Discussion Overview
The discussion centers around solving the equation $$5\cos(4x)=4$$ for its third and fourth smallest solutions. Participants explore methods for finding solutions, the cyclical nature of the cosine function, and the implications of the equation's periodicity.
Discussion Character
- Homework-related
- Mathematical reasoning
- Conceptual clarification
Main Points Raised
- One participant describes their approach to finding the first two solutions using inverse cosine and division by 4, but expresses uncertainty about finding the third solution.
- Another participant suggests that there are infinitely many solutions and emphasizes the need to clarify which specific solutions are being sought.
- A later reply indicates that the instructor expects students to understand the cyclical nature of the cosine function and suggests adding multiples of $$2\pi$$ to the primary solutions to find additional solutions.
- One participant corrects a previous statement by noting that the period of the function is actually $$\frac{\pi}{2}$$ due to the factor of 4 inside the cosine function, rather than $$2\pi$$.
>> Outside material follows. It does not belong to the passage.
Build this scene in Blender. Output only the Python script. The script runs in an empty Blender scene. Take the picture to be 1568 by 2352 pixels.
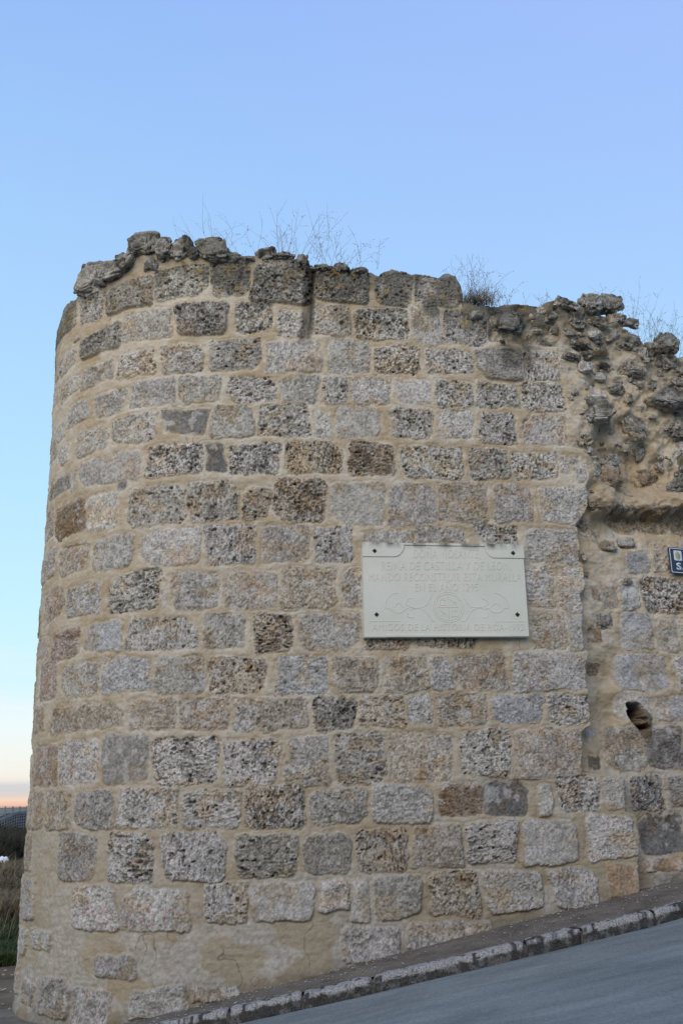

- Another participant acknowledges their oversight in not calculating the actual answers and recognizes the importance of the factor of 4 in the cosine function.
Areas of Agreement / Disagreement
Participants generally agree on the cyclical nature of the cosine function and the method of generating additional solutions, but there is some disagreement regarding the specifics of the periodicity and the exact solutions being sought.
Contextual Notes
There is a lack of clarity regarding the specific values of the first two solutions and how they relate to the third and fourth solutions. The discussion also reflects varying interpretations of the periodicity of the function based on the equation's structure.